KABUL, VICTORIA PIRRICA
En
horas recientes, el gobierno de Estados Unidos se vio desbordado por sus
aliados coyunturales en Afganistán, los variopintos opositores coaligados
en la Alianza del Norte, cuyas fuerzas entraron a saco en una Kabul de
por sí destruida tras muchos años de guerras intestinas y
cinco semanas de bombardeo estadunidense.
De inmediato, en la devastada capital afgana, los vencedores
del momento ejecutaron a varios individuos en las calles, mientras que
hombres armados de ambos bandos se dieron al saqueo de almacenes de las
Naciones Unidas y comercios privados.
En tales condiciones, el designio de Washington de establecer
un gobierno afgano con todas las facciones antitalibán --y enemigas
entre sí-- no parece fácilmente realizable. De acuerdo con
los datos disponibles, la martirizada nación de Asia central seguirá
siendo víctima, por un tiempo indefinido, de las confrontaciones
tribales y de los cacicazgos frágiles de los señores de la
guerra.
En el mejor de los casos, si la Alianza del Norte logra
sobrevivir unida a un triunfo militar que le fue regalado por la fuerza
aérea de Estados Unidos, lo más probable, a juzgar por las
ejecuciones ocurridas en Kabul, es que conforme un régimen no menos
bárbaro y represivo que el talibán.
A este respecto, Amnistía Internacional ha alertado
ya sobre los riesgos de que las avanzadas militares de las facciones favorecidas
circunstancialmente por Estados Unidos, en ausencia de mecanismos de supervisión
civil internacional y hasta de estructuras de autoridad propias, provoquen
una matanza de proporciones imprevisibles.
Lo ocurrido hasta el momento es ya una vergüenza
para Washington y Londres, los gobiernos occidentales más activamente
involucrados en la guerra contra Afganistán.
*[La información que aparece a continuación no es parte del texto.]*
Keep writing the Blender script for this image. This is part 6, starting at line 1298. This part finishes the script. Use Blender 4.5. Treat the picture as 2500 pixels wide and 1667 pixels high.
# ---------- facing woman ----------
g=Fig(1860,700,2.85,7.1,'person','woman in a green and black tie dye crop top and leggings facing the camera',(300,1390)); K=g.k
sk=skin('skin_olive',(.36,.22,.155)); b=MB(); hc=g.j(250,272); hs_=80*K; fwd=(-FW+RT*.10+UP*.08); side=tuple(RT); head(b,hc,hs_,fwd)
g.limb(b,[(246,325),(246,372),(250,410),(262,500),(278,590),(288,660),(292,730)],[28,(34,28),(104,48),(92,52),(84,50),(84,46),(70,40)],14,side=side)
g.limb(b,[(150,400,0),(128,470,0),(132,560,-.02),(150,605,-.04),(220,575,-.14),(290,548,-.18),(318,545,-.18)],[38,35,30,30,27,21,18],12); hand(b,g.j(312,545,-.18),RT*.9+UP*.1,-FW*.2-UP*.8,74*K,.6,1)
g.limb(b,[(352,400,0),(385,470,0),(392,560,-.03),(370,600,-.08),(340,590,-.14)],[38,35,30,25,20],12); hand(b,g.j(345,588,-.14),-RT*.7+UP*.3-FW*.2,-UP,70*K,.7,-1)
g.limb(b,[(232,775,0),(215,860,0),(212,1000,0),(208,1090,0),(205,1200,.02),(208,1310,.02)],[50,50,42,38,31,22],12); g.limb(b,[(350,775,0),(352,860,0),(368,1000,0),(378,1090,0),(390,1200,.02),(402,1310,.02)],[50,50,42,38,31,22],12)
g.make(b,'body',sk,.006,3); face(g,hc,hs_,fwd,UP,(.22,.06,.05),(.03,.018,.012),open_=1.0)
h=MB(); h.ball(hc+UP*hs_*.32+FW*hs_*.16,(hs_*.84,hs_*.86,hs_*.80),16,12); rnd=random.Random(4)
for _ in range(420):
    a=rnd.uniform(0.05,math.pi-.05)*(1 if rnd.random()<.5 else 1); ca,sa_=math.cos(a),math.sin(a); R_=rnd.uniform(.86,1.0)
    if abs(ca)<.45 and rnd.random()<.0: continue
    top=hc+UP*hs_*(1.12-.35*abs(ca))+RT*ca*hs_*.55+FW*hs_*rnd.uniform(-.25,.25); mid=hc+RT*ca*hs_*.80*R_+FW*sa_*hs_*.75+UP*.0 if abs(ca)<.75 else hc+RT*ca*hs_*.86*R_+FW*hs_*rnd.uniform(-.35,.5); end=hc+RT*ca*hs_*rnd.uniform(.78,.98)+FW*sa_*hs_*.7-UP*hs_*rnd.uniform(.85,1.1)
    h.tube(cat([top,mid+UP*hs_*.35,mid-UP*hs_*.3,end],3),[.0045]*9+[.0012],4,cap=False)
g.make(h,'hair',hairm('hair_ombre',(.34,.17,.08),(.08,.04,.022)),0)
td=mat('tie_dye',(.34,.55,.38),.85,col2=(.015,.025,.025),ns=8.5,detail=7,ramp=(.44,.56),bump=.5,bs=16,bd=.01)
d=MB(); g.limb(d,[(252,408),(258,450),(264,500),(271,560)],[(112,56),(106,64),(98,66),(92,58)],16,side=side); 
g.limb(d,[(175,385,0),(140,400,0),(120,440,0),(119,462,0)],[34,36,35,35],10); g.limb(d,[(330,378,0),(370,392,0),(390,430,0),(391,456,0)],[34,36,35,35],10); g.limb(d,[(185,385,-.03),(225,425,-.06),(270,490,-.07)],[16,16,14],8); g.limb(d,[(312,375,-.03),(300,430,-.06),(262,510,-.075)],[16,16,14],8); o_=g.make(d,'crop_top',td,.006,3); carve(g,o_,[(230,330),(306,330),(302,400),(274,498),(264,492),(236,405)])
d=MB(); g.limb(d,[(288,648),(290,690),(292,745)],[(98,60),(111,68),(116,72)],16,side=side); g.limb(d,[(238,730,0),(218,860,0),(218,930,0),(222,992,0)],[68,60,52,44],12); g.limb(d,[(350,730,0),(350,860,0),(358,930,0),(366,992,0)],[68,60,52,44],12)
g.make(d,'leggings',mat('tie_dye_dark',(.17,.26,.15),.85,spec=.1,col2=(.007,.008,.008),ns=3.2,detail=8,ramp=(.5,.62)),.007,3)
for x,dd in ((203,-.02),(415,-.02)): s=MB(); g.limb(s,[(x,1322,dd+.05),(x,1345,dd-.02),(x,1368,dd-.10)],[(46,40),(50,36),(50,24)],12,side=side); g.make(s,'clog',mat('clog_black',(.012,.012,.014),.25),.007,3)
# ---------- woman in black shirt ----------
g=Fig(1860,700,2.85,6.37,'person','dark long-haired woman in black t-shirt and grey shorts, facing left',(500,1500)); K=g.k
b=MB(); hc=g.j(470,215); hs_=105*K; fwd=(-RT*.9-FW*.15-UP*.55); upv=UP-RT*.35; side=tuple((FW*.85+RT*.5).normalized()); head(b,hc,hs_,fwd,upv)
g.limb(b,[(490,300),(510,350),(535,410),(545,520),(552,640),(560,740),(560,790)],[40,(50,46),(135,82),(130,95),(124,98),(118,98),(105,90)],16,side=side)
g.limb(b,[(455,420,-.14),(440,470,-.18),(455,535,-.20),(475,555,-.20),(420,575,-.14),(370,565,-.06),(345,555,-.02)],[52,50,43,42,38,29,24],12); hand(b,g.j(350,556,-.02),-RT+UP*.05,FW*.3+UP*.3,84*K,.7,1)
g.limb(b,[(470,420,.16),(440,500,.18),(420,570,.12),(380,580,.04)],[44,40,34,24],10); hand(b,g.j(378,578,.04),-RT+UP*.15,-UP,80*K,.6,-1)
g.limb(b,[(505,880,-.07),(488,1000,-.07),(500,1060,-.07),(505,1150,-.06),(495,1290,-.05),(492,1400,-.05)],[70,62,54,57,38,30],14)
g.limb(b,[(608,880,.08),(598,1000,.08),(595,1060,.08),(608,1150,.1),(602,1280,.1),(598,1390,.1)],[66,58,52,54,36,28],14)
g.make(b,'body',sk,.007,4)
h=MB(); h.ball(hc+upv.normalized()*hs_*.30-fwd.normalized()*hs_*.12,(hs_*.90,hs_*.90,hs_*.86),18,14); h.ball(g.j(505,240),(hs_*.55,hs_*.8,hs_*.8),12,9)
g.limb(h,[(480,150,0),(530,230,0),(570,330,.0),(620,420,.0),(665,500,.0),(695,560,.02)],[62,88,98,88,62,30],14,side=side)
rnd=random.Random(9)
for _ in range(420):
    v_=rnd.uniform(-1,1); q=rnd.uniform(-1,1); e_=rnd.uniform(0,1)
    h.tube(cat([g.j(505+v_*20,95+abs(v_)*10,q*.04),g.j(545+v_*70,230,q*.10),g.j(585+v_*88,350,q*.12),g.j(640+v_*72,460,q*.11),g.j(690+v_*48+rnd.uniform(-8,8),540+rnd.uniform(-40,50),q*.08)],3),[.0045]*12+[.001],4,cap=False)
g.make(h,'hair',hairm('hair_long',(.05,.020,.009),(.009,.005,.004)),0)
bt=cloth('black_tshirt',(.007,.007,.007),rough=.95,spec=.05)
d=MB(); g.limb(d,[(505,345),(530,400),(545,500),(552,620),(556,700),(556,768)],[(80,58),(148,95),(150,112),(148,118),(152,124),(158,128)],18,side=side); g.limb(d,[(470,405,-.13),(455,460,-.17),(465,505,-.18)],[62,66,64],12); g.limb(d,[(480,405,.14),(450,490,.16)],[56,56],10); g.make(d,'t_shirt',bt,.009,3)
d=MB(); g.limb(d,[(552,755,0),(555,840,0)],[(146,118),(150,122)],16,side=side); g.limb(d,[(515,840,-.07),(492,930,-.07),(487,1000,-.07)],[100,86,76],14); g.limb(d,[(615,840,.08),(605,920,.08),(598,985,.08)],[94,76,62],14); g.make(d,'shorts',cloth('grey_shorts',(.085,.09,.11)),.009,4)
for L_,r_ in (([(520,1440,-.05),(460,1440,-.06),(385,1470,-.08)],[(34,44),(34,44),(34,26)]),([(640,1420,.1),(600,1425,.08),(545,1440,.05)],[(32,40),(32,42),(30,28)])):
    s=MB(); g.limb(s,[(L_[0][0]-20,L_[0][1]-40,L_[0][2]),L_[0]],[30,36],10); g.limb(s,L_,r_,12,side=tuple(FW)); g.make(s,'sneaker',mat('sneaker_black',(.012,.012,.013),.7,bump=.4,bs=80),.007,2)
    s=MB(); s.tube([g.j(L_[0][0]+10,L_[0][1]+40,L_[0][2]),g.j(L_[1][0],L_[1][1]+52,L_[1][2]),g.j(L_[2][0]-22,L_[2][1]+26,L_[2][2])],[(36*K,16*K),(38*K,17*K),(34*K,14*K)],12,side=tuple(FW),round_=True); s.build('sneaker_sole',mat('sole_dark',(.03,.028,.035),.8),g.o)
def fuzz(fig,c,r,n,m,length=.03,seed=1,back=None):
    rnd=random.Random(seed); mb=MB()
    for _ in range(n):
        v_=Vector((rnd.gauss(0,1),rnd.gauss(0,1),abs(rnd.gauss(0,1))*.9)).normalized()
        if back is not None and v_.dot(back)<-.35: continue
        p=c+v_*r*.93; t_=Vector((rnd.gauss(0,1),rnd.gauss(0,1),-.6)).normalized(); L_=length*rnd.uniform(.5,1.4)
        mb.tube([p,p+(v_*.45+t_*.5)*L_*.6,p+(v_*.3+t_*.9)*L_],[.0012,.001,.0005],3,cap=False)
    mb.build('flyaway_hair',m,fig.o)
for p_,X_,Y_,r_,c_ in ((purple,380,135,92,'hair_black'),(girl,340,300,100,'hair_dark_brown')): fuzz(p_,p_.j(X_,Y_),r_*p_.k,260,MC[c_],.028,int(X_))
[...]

A lo que puede verse,
dos países que hablan invariablemente en nombre de la democracia,
los derechos humanos y la civilización, han puesto sus maquinarias
bélicas al servicio de hordas de matones no menos sanguinarias que
los aparentemente vencidos talibanes, no menos involucradas que éstos
en el trasiego masivo de heroína y, lo más paradójico,
no menos hostiles hacia occidente.
Por otra parte, los más recientes sucesos en el
frente afgano no parecen afectar de manera significativa a la organización
Al Qaeda, responsabilizada por Washington de los atentados del 11 de septiembre,
toda vez que los principales centros de ese grupo nunca estuvieron en Kabul.
El supuesto enemigo permanece, pues, incólume, después de
semanas de bombardeos, de miles de vidas inocentes segadas por las bombas
y de muchos millones de dólares gastados.
Finalmente, en el supuesto de que la caída de Kabul
significase el fin de los talibanes y de la organización de Osama
Bin Laden, cabe preguntarse cuánto tiempo pasará antes de
que los vencedores del momento se enemisten con sus promotores occidentales.
Así ocurrió con Saddam Hussein, así ocurrió
con los propios talibanes y con Bin Laden, y no hay razones para pensar
que en adelante las cosas vayan a ser distintas.